Deterministic Rateless Codes for BSC

TL;DR

This paper introduces the first deterministic rateless code for the binary symmetric channel, achieving capacity with efficient encoding, decoding, and extremely low error probability, improving upon previous probabilistic codes.

Contribution

The paper constructs a deterministic rateless code for BSC with efficient encoding/decoding and near-exponential error decay, unlike prior probabilistic approaches.

Findings

Constructed a deterministic rateless code for BSC.

Achieves near-capacity communication with low error probability.

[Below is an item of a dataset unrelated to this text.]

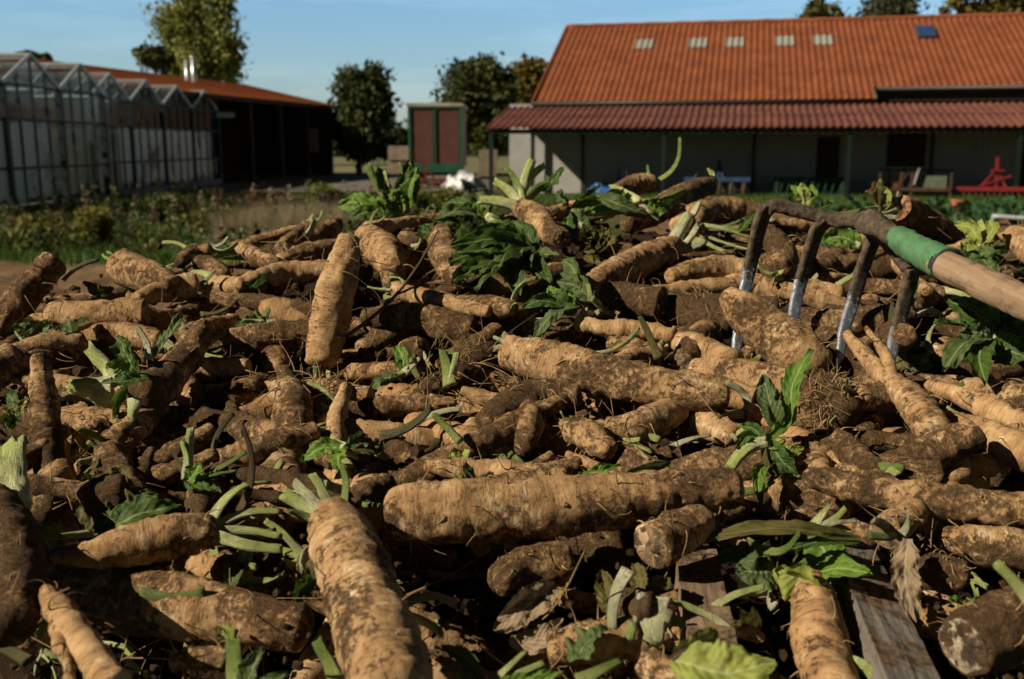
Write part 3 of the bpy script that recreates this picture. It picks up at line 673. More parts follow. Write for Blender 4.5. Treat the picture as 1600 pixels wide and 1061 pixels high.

Encoding and decoding run in near-logarithmic time.

Abstract

A rateless code encodes a finite length information word into an infinitely long codeword such that longer prefixes of the codeword can tolerate a larger fraction of errors. A rateless code achieves capacity for a family of channels if, for every channel in the family, reliable communication is obtained by a prefix of the code whose rate is arbitrarily close to the channel's capacity. As a result, a universal encoder can communicate over all channels in the family while simultaneously achieving optimal communication overhead. In this paper, we construct the first \emph{deterministic} rateless code for the binary symmetric channel. Our code can be encoded and decoded in $O(\beta)$ time per bit and in almost logarithmic parallel time of $O(\beta \log n)$, where $\beta$ is any (arbitrarily slow) super-constant function. Furthermore, the error probability of our code is almost exponentially small $\exp(-\Omega(n/\beta))$. Previous rateless codes are probabilistic (i.e., based on code ensembles), require polynomial time per bit for decoding, and have inferior asymptotic error probabilities. Our main technical contribution is a constructive proof for the existence of an infinite generating matrix that each of its prefixes induce a weight distribution that approximates the expected weight distribution of a random linear code.